In response to a complaint from a Bloc QuŽbecois MP that Canadian flags at the Olympics were stressing out Quebec athletes, Reform and Liberal MPs staged a patriotic rally when she next appeared in the House of Commons.

As Suzanne Tremblay rose to speak Feb. 19, MPs rose to sing O Canada and to wave small Canadian flags.

The BQ protested that the flag should not be used as a “prop” in the House of Commons and that the MP was denied a chance to speak (she was not). Speaker Gilbert Parent, a Liberal MP, agreed to consider the matter and ordered that Canadian flags not be kept on MP desks until he decides.

When a handful of Reform and Liberal MPs said that if Parent ruled in favor of the separatists, they would try to have him replaced, the Tories objected that these renegade MPs were threatening the Speaker and should be disciplined.

Supported by the Liberals, the NDP and of course the BQ, the issue was sent to a special Commons committee and MPs like Alberta Reformer Ken Epp will have to defend themselves for speaking their minds.

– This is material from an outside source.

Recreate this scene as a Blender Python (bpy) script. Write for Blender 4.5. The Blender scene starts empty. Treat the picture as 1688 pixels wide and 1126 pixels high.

Manning used the incident to great advantage. In the Canadian Parliament, he said, a display of the flag should never be banned. It was particularly galling that the issue arose because the separatists were offended. “Canadians think it is time the Speaker and the traditional parties stop falling over backward to accommodate separatists who want to break up our country, and show some patriotic backbone.”

Radio callers, letters to the editor and faxes to the Speaker’s office suggested that Canadians agreed. And it gave the Reform leader a chance to draw a sharp and popular line between his outsiders and the rest of the politicians.

Reform patriotism in the Commons offends Liberals but they sided with the BQ in the last Parliament when Reform tried to have a separatist MP censured for advising Quebec members of the armed forces to defect to a Quebec army if the 1995 referendum broke up Canada.

The separatists “like the socialists” are humorless. And the Tories who raised the issue are “the ragtag remnant of the once-great Progressive Conservative Party.”

All in all, not a bad week for the Reformers in Parliament.